Friday, November 10, 2017

If Moscow Allows Tatars Two Hours of Tatar Instruction a Week, Other Non-Russians Wonder What They Can Hope For



Paul Goble

            Staunton, November 9 – The apparent compromise between Moscow and Kazan that will allow Tatarstan to continue to require two hours of Tatar language instruction in its schools each week represents both a retreat from Vladimir Putin’s insistence on complete voluntariness for the study of non-Russian languages and a gradual strangling of non-Russian instruction as well.

            Not surprisingly, the people of Tatarstan are not the only ones paying close attention to these developments, with other non-Russians wondering whether this compromise will work to their benefit by at least establishing the principle that they should be able to require some instruction in their national languages or will ultimately destroy them as many fear.

            Today, Ivan Shamayev, the director of a Sakha lycee, told the Regnum news agency that the Tatar compromise may help other non-Russians including his nation to avoid having schools in their native languages placed under immediate threat of closure by insistence that there be parental approval for instruction in such languages (regnum.ru/news/society/2343309.html).

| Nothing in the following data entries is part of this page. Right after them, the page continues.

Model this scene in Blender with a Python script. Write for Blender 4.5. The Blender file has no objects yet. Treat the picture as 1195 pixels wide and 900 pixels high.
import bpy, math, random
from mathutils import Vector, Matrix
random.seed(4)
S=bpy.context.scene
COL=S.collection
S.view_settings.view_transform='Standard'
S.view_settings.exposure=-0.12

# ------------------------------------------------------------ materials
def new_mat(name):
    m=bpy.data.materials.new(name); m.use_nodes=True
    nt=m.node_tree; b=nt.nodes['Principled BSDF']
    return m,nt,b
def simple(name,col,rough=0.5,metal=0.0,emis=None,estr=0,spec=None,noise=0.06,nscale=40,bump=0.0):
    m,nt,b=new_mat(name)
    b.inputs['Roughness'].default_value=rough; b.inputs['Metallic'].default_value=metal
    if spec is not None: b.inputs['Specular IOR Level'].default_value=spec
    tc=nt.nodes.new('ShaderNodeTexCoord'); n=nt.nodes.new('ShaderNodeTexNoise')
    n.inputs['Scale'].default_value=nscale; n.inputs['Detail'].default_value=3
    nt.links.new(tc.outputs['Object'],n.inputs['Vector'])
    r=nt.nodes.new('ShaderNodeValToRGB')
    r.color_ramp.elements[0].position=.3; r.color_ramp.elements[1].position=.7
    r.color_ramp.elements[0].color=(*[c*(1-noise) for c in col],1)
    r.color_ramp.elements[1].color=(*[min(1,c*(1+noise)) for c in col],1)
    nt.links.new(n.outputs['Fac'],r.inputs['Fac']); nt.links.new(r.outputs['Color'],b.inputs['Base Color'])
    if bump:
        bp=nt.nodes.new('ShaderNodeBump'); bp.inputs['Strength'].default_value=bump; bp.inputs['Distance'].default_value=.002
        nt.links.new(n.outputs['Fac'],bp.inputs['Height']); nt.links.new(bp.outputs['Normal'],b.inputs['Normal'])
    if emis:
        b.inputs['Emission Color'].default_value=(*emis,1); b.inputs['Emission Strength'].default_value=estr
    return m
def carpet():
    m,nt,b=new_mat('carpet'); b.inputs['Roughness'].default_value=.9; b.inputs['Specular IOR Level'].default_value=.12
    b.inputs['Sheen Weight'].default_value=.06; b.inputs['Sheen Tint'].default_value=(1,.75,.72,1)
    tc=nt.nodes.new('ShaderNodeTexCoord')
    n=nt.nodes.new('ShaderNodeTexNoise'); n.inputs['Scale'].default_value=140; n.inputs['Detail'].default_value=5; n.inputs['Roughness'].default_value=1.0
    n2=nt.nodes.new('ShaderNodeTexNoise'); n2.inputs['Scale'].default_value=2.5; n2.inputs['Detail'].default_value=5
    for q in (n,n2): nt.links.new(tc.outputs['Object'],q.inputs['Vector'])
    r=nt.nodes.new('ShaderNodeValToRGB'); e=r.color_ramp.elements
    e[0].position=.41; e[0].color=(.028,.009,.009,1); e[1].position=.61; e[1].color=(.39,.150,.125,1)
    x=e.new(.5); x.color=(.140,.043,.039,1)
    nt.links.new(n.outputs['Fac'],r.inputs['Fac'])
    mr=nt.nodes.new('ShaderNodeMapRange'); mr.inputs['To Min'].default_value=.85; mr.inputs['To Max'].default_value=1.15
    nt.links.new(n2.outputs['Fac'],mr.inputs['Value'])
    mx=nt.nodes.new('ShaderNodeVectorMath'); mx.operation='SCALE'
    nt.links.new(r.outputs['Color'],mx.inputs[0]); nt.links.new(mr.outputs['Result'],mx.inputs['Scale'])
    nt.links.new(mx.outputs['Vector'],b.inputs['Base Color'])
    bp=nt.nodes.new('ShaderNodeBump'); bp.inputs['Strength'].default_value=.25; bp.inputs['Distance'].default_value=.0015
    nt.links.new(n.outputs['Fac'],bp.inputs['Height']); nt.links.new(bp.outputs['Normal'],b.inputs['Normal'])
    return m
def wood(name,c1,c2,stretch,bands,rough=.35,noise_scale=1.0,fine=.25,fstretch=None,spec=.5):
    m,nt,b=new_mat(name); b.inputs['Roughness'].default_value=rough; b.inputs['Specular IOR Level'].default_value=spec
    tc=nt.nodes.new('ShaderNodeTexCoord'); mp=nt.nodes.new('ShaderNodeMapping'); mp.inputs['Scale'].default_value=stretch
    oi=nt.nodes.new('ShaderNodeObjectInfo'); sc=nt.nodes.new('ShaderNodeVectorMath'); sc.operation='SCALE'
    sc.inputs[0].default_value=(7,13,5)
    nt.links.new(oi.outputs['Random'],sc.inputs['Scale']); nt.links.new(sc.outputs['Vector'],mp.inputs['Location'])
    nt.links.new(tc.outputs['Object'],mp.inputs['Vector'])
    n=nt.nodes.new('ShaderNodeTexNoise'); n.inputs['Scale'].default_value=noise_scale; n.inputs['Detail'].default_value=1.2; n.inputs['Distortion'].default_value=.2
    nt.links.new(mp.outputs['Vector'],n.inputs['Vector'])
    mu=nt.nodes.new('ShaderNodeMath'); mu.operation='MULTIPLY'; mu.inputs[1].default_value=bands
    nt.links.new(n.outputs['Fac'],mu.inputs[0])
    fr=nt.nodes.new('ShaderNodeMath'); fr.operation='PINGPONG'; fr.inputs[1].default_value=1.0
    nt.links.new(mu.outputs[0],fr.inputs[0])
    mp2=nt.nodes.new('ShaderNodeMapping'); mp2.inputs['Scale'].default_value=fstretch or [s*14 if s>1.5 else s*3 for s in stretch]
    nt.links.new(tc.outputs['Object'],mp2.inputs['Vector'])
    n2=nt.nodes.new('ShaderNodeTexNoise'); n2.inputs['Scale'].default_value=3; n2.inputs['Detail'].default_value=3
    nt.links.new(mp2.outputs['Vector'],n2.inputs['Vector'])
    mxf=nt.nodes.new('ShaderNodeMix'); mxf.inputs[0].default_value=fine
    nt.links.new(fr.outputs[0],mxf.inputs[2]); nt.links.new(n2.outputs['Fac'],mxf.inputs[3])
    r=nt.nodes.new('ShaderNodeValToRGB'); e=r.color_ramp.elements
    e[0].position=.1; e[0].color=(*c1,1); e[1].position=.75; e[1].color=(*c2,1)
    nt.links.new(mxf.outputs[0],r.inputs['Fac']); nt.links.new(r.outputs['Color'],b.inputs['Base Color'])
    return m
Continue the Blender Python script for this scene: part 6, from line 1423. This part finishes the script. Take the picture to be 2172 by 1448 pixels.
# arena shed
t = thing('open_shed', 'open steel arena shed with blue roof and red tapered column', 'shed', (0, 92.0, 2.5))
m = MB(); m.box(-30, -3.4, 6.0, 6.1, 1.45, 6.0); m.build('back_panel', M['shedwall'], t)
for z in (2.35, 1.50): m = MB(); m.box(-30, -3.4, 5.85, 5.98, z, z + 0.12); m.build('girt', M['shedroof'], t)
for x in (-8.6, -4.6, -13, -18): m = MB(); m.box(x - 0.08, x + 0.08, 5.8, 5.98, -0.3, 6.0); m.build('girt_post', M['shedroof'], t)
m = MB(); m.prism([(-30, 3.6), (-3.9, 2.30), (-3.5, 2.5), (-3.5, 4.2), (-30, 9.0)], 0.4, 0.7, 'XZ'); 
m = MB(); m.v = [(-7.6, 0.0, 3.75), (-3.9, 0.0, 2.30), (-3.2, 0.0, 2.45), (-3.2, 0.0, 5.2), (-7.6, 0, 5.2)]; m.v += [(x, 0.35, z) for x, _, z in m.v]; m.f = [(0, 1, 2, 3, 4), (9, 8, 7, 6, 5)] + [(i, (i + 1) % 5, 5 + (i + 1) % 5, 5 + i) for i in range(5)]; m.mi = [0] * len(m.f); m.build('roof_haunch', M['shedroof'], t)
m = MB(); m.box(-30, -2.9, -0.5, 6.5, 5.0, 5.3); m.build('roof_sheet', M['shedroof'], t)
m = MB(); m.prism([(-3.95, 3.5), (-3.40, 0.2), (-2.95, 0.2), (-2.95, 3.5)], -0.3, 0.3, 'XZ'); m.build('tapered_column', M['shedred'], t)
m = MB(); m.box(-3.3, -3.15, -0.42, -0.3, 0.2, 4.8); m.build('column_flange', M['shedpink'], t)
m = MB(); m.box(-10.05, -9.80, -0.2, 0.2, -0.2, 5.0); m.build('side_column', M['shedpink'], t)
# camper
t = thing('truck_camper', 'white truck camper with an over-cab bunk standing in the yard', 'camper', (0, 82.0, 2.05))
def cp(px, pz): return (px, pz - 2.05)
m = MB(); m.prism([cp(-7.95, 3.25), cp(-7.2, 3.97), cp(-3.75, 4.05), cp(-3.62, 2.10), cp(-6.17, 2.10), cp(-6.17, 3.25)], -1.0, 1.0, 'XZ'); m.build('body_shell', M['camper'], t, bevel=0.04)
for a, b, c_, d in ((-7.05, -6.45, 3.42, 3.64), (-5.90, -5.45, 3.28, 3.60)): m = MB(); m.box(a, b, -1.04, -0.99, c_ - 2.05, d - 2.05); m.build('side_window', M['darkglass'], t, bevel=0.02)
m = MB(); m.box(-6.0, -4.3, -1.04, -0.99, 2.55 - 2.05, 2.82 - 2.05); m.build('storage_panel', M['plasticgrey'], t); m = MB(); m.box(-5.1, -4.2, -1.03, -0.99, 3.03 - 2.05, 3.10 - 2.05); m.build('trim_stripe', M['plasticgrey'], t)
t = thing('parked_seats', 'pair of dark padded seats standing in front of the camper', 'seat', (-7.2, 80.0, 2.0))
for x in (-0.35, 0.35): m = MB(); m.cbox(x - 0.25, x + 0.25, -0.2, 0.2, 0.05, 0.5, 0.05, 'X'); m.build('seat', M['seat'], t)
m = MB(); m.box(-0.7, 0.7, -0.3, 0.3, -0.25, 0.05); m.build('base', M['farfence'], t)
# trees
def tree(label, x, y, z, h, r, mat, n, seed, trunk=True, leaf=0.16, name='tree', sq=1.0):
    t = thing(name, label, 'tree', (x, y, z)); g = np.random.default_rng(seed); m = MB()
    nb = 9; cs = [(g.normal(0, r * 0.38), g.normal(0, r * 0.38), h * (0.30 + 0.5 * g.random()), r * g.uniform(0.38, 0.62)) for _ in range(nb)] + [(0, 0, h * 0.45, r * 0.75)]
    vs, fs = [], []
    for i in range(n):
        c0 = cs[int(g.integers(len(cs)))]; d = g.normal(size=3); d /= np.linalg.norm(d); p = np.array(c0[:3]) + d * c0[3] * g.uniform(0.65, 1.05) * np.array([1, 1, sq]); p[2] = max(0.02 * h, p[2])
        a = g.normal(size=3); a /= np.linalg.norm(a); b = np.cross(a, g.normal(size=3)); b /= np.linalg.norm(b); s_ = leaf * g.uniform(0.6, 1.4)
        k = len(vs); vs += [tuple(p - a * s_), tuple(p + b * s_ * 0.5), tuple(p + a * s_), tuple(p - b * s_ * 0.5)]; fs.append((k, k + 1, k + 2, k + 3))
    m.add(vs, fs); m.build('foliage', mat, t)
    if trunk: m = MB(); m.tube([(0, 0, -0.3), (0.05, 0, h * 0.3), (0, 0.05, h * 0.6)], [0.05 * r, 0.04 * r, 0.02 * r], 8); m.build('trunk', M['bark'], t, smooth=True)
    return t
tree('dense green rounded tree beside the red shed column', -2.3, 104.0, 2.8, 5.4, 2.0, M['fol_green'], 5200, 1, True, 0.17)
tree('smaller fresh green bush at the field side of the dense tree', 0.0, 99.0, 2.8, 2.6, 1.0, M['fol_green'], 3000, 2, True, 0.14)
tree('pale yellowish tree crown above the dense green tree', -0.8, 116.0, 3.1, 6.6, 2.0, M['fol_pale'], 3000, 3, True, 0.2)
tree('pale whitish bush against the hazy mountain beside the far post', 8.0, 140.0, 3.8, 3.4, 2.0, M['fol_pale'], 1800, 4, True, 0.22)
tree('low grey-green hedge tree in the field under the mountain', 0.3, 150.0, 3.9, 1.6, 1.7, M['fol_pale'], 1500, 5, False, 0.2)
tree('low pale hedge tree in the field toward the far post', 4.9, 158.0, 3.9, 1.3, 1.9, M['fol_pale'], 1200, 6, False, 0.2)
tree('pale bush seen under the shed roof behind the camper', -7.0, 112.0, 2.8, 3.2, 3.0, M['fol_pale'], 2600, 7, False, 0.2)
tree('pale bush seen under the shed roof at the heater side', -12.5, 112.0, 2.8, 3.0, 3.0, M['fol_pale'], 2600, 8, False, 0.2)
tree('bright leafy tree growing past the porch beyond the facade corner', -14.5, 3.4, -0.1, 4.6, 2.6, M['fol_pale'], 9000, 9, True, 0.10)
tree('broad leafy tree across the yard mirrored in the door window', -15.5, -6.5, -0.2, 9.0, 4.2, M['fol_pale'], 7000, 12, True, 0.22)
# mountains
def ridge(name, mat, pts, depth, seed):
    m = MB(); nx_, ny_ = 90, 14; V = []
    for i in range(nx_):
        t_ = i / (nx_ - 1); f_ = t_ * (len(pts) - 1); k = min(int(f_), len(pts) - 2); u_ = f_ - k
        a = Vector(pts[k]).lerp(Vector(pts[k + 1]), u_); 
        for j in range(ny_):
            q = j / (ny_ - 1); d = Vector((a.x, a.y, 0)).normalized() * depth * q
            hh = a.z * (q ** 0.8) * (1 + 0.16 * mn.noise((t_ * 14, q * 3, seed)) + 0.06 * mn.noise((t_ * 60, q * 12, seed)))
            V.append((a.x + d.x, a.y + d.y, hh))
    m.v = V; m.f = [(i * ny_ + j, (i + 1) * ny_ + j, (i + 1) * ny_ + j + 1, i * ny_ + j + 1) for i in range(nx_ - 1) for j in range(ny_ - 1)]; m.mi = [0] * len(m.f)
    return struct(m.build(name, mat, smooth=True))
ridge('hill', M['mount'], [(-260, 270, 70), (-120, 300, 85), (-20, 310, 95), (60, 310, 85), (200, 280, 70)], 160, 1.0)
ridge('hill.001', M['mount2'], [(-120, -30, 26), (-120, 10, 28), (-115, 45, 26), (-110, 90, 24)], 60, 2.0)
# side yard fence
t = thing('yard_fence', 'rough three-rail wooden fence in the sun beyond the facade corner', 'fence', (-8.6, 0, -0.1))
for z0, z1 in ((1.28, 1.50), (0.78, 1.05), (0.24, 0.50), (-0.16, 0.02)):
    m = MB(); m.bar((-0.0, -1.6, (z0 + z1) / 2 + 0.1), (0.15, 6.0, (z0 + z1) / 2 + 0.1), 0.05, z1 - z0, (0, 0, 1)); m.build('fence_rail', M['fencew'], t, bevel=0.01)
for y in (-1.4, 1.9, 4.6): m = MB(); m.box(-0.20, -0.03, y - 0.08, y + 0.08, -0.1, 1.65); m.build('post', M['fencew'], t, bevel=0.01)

                But if the Tatar “compromise” does allow them to continue for a time, the fact that the Tatars have been forced to reduce instruction in their national language can only be of concern because it suggests that Moscow is pursuing Russianization and Russification by other means that will be just as threatening to non-Russians as a direct ban. 

            Indeed, it appears that what Moscow has done is to make a tactical retreat to calm the situation in the lead up to the presidential elections in order to make a strategic advance against the non-Russians in the period after them.  And that retreat, if it can be said to be one, for the largest non-Russian minority in the country may not be repeated elsewhere.

            That is because it is entirely possible that smaller nations in Russia will not have the ability to mobilize against Putin’s policies and thus may suffer even sooner than next spring.